— start —
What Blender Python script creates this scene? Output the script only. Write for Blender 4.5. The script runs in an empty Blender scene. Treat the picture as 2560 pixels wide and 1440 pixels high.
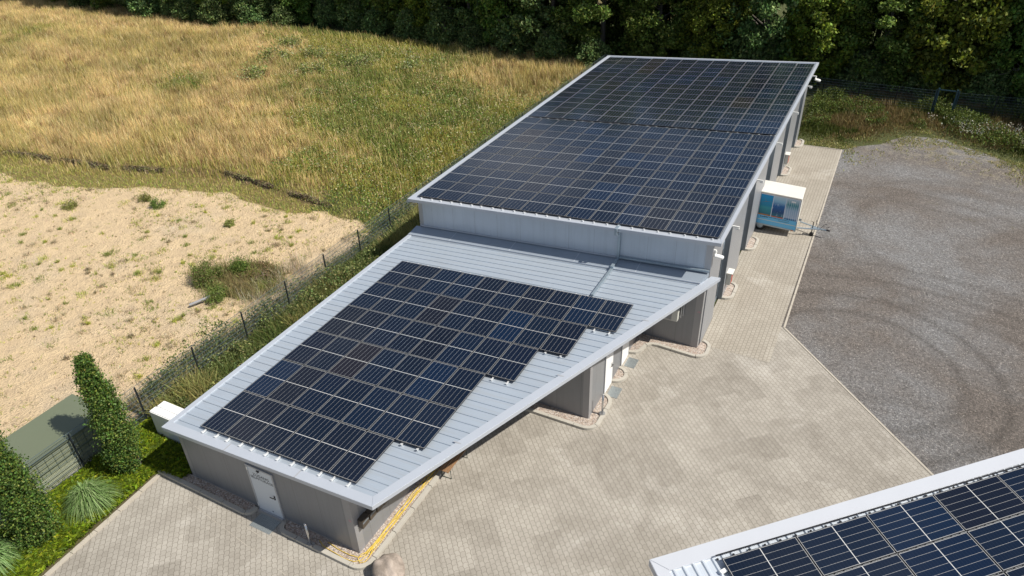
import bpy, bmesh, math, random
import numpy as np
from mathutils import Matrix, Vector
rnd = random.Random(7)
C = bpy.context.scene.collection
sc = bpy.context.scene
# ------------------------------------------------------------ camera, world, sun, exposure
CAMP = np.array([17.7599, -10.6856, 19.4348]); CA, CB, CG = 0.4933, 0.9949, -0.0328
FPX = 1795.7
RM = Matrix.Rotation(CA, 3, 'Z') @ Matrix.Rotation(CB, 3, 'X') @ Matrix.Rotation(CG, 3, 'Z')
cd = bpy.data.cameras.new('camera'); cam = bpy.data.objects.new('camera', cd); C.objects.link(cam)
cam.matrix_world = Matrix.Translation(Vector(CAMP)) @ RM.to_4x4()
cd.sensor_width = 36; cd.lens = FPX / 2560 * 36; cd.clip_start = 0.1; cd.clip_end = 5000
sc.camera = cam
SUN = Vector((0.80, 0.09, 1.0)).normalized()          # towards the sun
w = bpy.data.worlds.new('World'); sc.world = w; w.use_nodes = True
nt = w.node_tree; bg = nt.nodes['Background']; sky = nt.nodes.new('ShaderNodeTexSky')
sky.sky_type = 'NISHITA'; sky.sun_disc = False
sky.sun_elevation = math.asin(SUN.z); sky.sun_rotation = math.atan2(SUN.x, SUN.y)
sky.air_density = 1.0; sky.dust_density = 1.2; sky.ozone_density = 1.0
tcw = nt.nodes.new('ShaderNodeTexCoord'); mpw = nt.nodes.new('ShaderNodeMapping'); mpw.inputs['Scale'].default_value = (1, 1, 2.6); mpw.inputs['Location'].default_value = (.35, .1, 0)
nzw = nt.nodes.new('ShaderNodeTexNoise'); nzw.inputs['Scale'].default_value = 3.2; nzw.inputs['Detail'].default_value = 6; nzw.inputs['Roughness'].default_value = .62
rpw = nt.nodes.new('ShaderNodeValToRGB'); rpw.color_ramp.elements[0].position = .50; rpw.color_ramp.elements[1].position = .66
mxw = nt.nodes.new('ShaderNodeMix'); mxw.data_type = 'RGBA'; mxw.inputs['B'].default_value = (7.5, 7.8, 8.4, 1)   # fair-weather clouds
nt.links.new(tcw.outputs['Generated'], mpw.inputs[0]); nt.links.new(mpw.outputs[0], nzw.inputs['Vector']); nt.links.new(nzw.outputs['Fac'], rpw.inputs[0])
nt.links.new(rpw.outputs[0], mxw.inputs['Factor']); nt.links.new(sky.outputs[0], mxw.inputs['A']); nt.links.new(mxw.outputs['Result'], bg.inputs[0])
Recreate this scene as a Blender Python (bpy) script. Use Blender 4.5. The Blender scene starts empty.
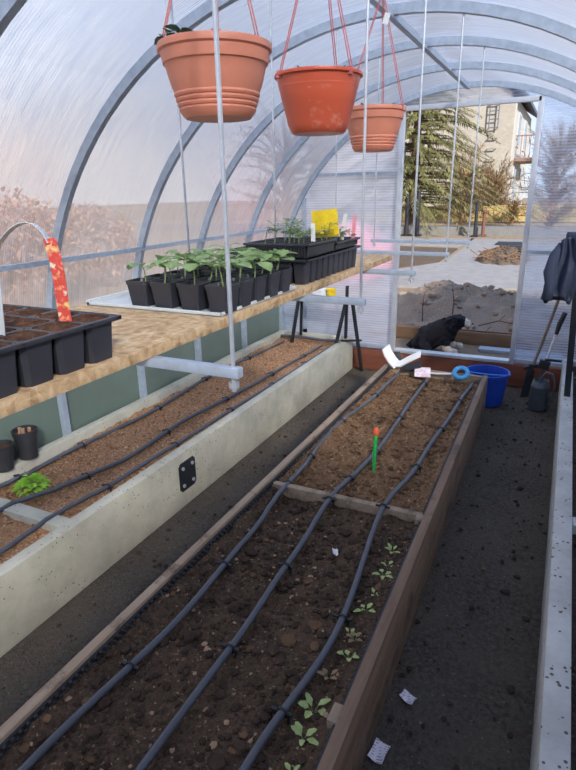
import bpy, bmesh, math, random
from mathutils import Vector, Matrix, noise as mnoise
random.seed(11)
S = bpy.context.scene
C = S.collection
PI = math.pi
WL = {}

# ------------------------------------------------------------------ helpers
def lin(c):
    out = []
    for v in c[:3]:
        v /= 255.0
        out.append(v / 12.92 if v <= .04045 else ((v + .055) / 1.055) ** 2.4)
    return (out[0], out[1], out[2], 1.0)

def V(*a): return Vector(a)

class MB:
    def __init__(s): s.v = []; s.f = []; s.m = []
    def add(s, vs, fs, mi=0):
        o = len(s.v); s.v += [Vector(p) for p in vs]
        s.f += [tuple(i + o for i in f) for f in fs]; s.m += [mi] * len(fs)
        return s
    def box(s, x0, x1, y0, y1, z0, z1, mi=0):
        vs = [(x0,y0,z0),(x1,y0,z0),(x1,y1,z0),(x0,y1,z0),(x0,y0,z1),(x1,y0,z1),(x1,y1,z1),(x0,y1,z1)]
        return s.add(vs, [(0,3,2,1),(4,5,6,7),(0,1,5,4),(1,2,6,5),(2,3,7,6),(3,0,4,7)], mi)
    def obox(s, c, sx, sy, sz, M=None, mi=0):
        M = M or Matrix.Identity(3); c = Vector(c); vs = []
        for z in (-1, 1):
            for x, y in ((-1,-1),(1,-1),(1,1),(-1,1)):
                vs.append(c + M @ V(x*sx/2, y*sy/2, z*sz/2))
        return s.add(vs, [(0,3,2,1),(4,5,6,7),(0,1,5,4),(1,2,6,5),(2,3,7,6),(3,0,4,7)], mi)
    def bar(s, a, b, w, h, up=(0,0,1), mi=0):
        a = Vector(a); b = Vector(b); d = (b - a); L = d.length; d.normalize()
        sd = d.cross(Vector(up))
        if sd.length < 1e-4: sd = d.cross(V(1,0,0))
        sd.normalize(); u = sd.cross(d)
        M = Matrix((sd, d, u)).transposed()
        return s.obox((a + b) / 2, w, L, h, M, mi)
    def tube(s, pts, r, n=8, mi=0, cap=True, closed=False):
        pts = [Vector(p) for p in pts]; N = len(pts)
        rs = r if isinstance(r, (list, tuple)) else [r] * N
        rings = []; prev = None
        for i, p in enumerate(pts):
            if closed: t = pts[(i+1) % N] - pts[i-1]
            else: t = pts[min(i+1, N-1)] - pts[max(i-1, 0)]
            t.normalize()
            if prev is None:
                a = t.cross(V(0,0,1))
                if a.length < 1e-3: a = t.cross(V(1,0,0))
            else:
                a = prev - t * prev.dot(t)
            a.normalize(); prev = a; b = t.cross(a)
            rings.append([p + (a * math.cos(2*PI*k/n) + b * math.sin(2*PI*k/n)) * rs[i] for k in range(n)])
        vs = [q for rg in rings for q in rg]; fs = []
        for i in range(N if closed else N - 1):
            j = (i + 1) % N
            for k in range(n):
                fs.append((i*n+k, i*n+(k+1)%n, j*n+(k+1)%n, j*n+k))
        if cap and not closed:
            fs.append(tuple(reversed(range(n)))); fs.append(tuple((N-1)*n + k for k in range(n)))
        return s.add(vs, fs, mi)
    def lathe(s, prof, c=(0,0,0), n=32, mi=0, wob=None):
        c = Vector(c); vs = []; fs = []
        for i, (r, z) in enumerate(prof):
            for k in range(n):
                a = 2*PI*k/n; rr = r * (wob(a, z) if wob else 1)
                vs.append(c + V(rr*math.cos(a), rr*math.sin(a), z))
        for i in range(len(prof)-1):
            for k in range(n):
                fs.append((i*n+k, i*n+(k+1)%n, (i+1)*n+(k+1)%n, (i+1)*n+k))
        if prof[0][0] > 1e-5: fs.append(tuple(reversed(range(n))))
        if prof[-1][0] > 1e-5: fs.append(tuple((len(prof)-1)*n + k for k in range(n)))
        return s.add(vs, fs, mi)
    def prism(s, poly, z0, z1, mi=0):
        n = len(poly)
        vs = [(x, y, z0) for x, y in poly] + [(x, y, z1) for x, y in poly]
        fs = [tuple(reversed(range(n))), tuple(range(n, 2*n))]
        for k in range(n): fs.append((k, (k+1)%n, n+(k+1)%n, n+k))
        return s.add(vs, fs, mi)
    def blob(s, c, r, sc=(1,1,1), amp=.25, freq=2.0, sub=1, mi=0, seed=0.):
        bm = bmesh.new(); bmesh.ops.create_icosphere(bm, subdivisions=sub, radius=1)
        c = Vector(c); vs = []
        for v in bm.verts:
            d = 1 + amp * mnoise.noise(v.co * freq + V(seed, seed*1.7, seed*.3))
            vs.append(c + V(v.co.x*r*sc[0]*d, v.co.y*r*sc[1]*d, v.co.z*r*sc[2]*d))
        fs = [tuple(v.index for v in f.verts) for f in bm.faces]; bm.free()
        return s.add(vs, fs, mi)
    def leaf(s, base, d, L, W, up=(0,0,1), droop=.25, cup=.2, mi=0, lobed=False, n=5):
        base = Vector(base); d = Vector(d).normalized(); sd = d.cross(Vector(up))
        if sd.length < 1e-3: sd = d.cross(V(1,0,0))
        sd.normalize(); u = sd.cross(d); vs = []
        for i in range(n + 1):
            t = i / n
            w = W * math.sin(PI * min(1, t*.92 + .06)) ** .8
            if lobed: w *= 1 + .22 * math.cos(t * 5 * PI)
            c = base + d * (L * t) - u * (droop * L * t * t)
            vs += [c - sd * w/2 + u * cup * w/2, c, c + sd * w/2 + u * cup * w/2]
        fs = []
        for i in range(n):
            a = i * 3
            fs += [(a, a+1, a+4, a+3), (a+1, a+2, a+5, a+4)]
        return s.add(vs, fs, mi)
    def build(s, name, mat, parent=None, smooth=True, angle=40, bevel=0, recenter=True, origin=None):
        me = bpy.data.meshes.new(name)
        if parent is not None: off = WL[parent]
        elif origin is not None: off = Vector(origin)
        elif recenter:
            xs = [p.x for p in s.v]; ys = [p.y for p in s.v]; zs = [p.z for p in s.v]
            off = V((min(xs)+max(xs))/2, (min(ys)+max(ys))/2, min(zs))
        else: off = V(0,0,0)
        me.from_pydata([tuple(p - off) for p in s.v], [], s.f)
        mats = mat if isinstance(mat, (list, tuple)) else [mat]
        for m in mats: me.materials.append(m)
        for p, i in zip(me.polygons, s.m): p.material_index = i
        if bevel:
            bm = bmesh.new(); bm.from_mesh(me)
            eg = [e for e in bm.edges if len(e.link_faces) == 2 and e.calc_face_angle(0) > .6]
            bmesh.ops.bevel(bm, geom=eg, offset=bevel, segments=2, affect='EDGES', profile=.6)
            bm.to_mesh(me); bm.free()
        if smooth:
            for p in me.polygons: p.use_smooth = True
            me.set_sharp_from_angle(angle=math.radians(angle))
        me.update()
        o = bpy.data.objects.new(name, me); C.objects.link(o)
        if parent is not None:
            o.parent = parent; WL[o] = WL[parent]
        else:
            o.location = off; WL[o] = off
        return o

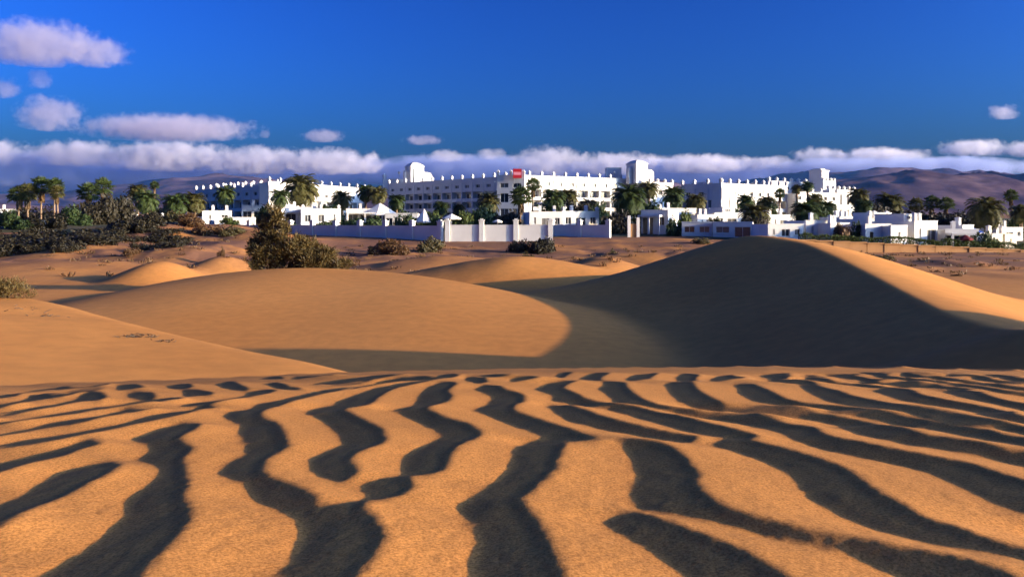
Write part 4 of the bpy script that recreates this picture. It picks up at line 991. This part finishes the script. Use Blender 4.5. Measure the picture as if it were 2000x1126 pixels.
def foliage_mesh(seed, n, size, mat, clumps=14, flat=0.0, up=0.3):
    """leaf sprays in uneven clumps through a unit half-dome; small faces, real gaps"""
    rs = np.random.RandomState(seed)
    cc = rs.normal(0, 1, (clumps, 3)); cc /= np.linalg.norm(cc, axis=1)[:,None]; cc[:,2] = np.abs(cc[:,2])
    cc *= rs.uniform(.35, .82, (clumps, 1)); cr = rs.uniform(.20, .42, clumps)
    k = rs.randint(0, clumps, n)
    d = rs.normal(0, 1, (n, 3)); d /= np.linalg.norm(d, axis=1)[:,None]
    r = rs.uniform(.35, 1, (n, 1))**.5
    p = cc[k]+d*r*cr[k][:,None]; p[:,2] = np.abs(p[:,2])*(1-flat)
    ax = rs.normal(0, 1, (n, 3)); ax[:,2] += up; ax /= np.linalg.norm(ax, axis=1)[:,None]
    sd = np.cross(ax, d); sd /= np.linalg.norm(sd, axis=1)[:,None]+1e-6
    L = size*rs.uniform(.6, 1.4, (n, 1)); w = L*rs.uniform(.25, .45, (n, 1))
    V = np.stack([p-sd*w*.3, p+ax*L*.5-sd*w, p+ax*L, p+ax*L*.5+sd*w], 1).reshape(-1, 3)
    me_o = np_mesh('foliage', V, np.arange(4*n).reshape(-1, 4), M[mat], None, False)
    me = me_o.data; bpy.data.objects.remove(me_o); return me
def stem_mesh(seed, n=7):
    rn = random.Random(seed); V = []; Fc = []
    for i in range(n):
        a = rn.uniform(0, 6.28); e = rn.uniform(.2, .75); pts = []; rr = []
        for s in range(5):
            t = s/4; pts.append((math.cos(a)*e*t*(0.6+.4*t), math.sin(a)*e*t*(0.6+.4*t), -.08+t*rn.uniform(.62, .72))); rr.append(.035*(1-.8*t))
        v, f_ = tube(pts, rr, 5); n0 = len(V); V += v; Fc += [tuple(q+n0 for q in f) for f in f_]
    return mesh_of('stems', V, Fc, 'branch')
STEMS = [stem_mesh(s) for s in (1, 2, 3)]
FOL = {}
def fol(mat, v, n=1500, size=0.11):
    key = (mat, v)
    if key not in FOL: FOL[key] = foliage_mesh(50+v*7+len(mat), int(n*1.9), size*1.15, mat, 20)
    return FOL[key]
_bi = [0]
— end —
■ **EXERCISE DIRECTIONS**
Repeat exactly the stretch of lines that opens with the line containing "Recreate this scene" and closes with the line containing "def V(*a): return Vector(a)". Leave the pictures out, and add nothing.

■ **RESPONSE TO THIS TASK**
Recreate this scene as a Blender Python (bpy) script. Use Blender 4.5. The Blender scene starts empty.
import bpy, bmesh, math, random
from mathutils import Vector, Matrix, noise as mnoise
random.seed(11)
S = bpy.context.scene
C = S.collection
PI = math.pi
WL = {}

# ------------------------------------------------------------------ helpers
def lin(c):
    out = []
    for v in c[:3]:
        v /= 255.0
        out.append(v / 12.92 if v <= .04045 else ((v + .055) / 1.055) ** 2.4)
    return (out[0], out[1], out[2], 1.0)

def V(*a): return Vector(a)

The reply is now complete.